Final Project

Our Final Projects will comprise our main work for the last several weeks of the semester. Part of the challenge will be managing your time and making regular progress, but we will check in on a weekly basis to help you move forward. If you do not have experience managing your time on a larger and longer project, that’s okay – we can use this as a learning opportunity. If you need to scale back or add onto your project along the way, we can adjust. You can potentially do multiple short projects if that sounds better to you. Your project can be individual or collaborative if you want to work with other people in the class, and you could potentially do some of both, some individual work and some collaborative work.

Final Project Components
The Final Project will comprise 40% of our final average. This grade will be determined by a few components:

  • Managing your project on Trello – 5%
  • Project Conference Draft (due the week of April 22) – 10%
  • Final Project Submission (due May 8) – 20%
  • Project Reflection (due May 8) – 5%

Final Project Proposal
We are having conferences to discuss our Final Project work in the middle of the semester, and you should post your proposal to your website before our conference. The proposal should be at least 500 words, and it should address the following prompts:

  • Describe the project. What do you want to make or do? Tell us about the medium (e.g., video, podcast, website, paper) and the content (what your project will be about). Be as specific and thorough as possible.
  • Describe the purpose of your project. Why do you want to do this? Why is it important or meaningful to you? Why might it be important or meaningful to a larger audience? What effect do you have want to have in the world?
  • Identify the resources you will need to complete the project. What sort of help will you need? What sort of tools, technologies, or materials will you need? Will you need other people to contribute to the production of your project?
  • Outline the timeline for your project. We have about seven weeks to complete our work; what deadlines do you expect to reach each week?

Final Project Options
Our work on the project can go in a range of directions. The following options aim to give you a sense for what you might do, but you can potentially do something not listed below as long as it fits under the broader heading of “writing in digital environments.”

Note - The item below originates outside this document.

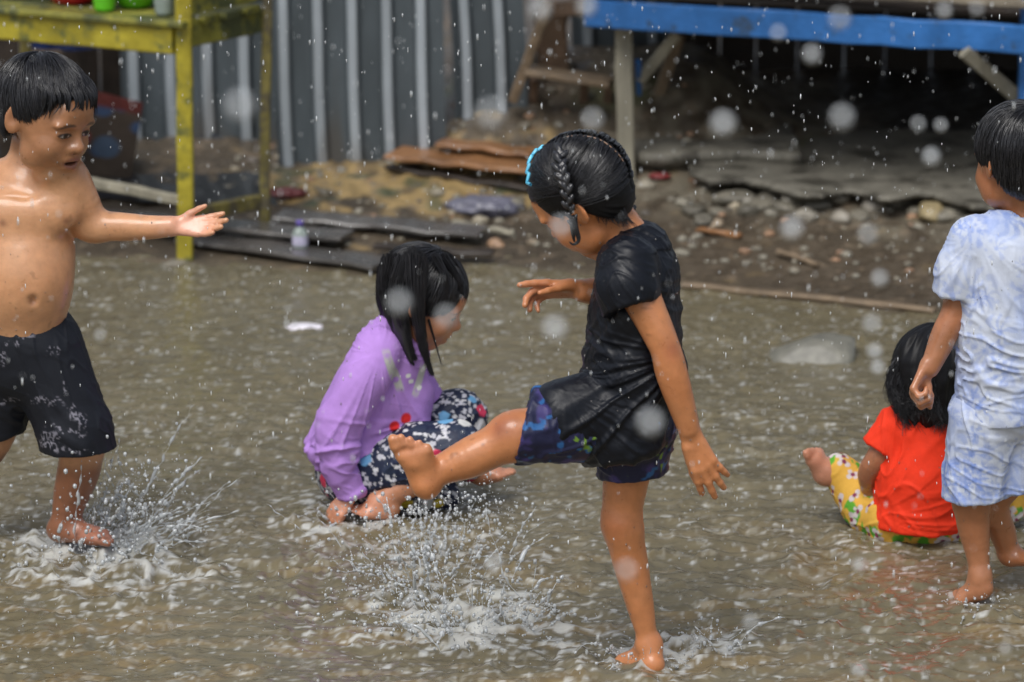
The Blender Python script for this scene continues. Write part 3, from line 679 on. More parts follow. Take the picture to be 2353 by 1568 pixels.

  • Video. Building on our A/V work from earlier in the semester, you can make a video. We have resources at the library you can draw on, including a green screen recording room and cameras you can check out. Your video work can take the form of an essay, documentary, news segment, short film, parody, mashup, or anything else along these lines.
  • Podcast. Similarly building on our A/V work, producing a podcast would allow you to make an argument, tell a story, analyze something, produce a documentary, etc., using audio. The library also has recording resources including a recording room with microphones.
  • Website. This approach allows you to design a website separate from your main class site. You could produce a site for a group or organization to which you belong; you could orient the site around a particular interest; you could design a site for another person who wants their own site.
  • Social Media. You can develop a social media campaign or persona using one or more social media platforms. This approach would work well if there’s a particular issue or interest you want to explore further. This could involve creating a YouTube channel, Twitter feed, Instagram account, etc.
  • Game or System Design. Building on our work with system design and procedural rhetoric, you can produce a game (videogame, board game, card game, etc.) or design a more complex system. Your work can be descriptive (describing the game or system in writing) or involve actual production of the thing itself. We can discuss platforms you might use for producing a game or system.
  • Blogging. This approach would involve writing a series of blog posts on a particular topic of relevance to you. Your focus could be personal, academic, social, political, or anything else along these lines.
  • Electronic Literature. We have not discussed electronic literature much in class, but it embodies an approach to creative writing that draws upon the functionality of digital environments and technologies. Look here for examples. We can discuss platforms you might use for producing electronic literature.
  • Paper. You can write a paper that takes up a topic related to writing in digital environments. Your writing will likely involve some combination of research, analysis, argument, creativity, and personal expression.

Final Project Reflection
When you submit your Final Project work, also add a reflection post (500-800 words) on your class site (or include the reflection on your Final Project post if you have one). Your reflection should address the following prompts:

  • What do you like most about your project? Where was your work most and least successful? What made this work particularly effective or ineffective? What were the main comments you received on your work, whether from peers, your instructor, or other outside help? What steps did you take to address these comments? How effective were the revisions?
  • How would you describe the efforts you made on the project? Consider both the amount of effort you put into your work and how productive and effective this effort was. How much time did you spend on different aspects of the writing and production process? Which efforts felt most productive and effective? Least so?
  • How would you describe the context of your writing and production process? What was your writing environment like? What technologies did you use?
  • How would you compare your work on this project to other work you’ve done for this class or others? How did your efforts or writing process change for this project? What did you learn from your work on this project?